Your task:
From the top of the records below, return each line exactly, ending with the line that contains "from mathutils.geometry import".

━━━━━━

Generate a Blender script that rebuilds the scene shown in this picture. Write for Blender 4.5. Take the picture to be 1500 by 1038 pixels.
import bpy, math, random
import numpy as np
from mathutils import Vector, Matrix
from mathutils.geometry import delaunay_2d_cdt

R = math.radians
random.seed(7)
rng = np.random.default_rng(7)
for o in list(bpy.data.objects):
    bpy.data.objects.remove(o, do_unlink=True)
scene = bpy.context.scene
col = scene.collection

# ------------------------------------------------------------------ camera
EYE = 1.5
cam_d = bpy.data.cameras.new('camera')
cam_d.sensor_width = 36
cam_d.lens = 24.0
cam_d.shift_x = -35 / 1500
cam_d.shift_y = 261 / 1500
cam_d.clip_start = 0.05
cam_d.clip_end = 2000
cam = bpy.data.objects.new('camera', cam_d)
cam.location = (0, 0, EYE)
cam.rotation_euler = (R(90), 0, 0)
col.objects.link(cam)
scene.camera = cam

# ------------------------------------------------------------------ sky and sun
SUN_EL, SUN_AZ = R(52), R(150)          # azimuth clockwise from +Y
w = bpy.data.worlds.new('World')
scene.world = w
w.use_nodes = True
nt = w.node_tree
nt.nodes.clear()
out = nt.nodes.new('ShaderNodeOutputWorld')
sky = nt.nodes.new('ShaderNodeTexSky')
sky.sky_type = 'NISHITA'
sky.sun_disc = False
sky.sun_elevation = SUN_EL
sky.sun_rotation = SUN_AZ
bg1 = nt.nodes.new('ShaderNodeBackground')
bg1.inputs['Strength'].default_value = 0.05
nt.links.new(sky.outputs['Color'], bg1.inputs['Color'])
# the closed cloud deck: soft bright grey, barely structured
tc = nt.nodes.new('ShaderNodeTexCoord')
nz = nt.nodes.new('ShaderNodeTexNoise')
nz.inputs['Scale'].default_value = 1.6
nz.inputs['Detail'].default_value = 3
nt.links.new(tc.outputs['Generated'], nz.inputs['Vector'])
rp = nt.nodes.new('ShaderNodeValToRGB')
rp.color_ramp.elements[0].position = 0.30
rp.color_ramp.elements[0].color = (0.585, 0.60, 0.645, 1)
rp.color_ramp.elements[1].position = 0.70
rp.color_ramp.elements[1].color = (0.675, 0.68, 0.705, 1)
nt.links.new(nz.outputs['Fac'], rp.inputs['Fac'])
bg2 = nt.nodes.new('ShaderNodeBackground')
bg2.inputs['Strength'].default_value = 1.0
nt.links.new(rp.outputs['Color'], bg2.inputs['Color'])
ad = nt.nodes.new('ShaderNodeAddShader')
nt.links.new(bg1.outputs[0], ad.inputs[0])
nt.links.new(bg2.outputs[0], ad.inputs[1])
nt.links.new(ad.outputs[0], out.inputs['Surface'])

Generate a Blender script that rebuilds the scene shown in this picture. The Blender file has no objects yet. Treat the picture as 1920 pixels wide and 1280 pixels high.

━━━━━━

Output of the task:
Generate a Blender script that rebuilds the scene shown in this picture. Write for Blender 4.5. Take the picture to be 1500 by 1038 pixels.
import bpy, math, random
import numpy as np
from mathutils import Vector, Matrix
from mathutils.geometry import delaunay_2d_cdt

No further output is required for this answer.